Ces choses-là s’étudient. Elles se mesurent. Les membres du forum comptent s’y attaquer. « Dans notre contre-discours, il est important qu’il y ait des preuves à l’appui, pas seulement des principes philosophiques abstraits. »

Encore faut-il pouvoir en débattre dans le calme.

Le 2 avril, 388 intellectuels ont cosigné dans Le Devoir un « appel à la vigilance face à la haine et à la violence dans les médias et en ligne ». Parmi eux, plusieurs membres du forum, dont Daniel Weinstock.

La lettre dénonçait les attaques personnelles, les phrases détournées de leur sens et les gazouillis récupérés sur Twitter et recrachés avec mépris pour alimenter la grogne et créer un effet de meute contre leurs auteurs.

Elle attribuait ce comportement à certains chroniqueurs et animateurs et exhortait leurs patrons à les rappeler à l’ordre. Certains y ont vu un appel à la censure.

Daniel Weinstock y voit plutôt un appel à l’ouverture.

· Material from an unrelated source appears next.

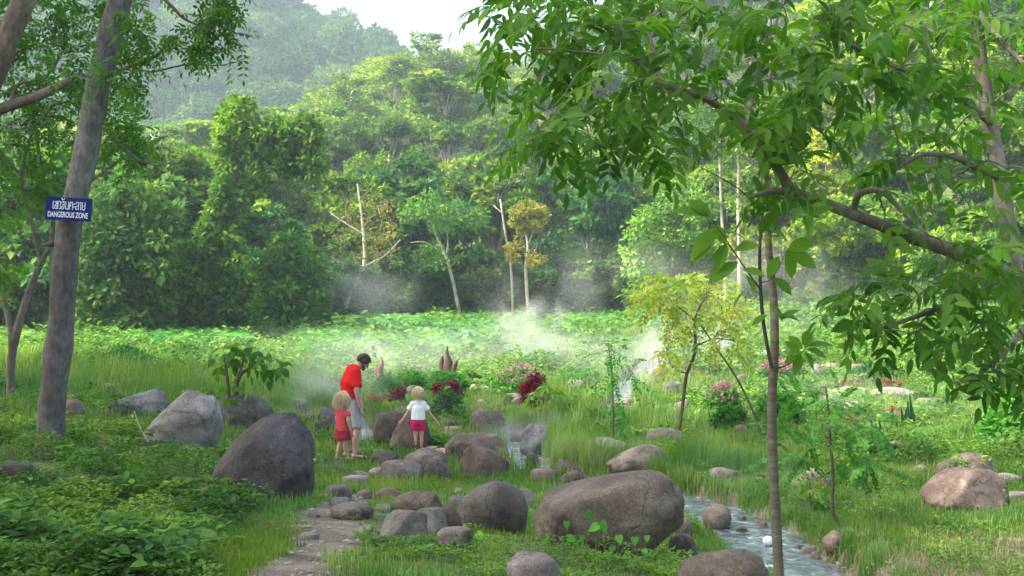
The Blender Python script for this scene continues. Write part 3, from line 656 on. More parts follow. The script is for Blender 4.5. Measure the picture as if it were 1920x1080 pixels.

Dans nos chambres d’écho, on est conforté par le fait d’être réunis avec des gens comme nous. On a de moins en moins de contacts avec des gens aux points de vue différents, ce qui donne lieu à une sorte de diabolisation de l’autre. Forcément, on a tendance à le caricaturer, à en donner une fausse représentation.

Daniel Weinstock

Coïncidence : le jour de notre rencontre, une chronique du Journal de Montréal en arrive aux mêmes conclusions. Elle parle d’une vérité que « les médias sociaux et les chambres d’écho ont réussi à enterrer sous une tonne de préjugés et d’idées toutes faites : les gens sont toujours plus riches et plus complexes que leurs opinions politiques ».

La chronique est signée… Richard Martineau.

Quand je lui souligne cette coïncidence, Daniel Weinstock se réjouit qu’on en soit – peut-être – rendu là. À se rendre compte, de part et d’autre de l’échiquier politique, qu’on ne se parle plus, ou presque. Et à souhaiter reprendre le dialogue, enfin, dans le respect. « Moi, je suis prêt à débattre avec tout le monde. »

Questionnaire sans filtre

1. Le café et moi : Je bois énormément de café, probablement trop. À Montréal, j’ai des cafés de prédilection pour écrire et rencontrer des gens. J’aime bien travailler dans des endroits où il y a une sorte de rumeur générale. Je ne suis pas un philosophe solitaire.

2. Les gens que j’aimerais réunir à table, morts ou vivants : Je suis un grand mélomane, alors… Bob Dylan. Le romancier Hubert Aquin, une personnalité fascinante. Et mon écrivaine préférée, la nouvelliste Alice Munro, Prix Nobel de littérature 2013.

3. Sur ma table de chevet : Ma femme vous dirait que ce n’est plus une table de chevet, c’est plutôt une montagne de chevet ! Je croule sous les livres, ça devient presque structurellement dangereux pour notre maison… Je viens de terminer Nightcrawling, de la jeune romancière afro-américaine Leila Mottley.

Qui est Daniel Weinstock ?

  • Né à Montréal le 23 mai 1963
  • Docteur en philosophie de l’Université d’Oxford. Il avait fait sa maîtrise à l’Université McGill, sous la direction de Charles Taylor.
  • Professeur à l’Université de Montréal de 1992 à 2012, où il a notamment dirigé le Centre de recherche en éthique de l’Université de Montréal.
  • Depuis 2012, professeur à l’Université McGill, où il est titulaire de la Chaire Katharine A. Pearson en société civile et politique publique.
  • Ses recherches portent sur la philosophie morale et la politique contemporaine. Au fil des ans, il s’est particulièrement intéressé à la politique linguistique et identitaire, à la démocratie, à la citoyenneté et au pluralisme.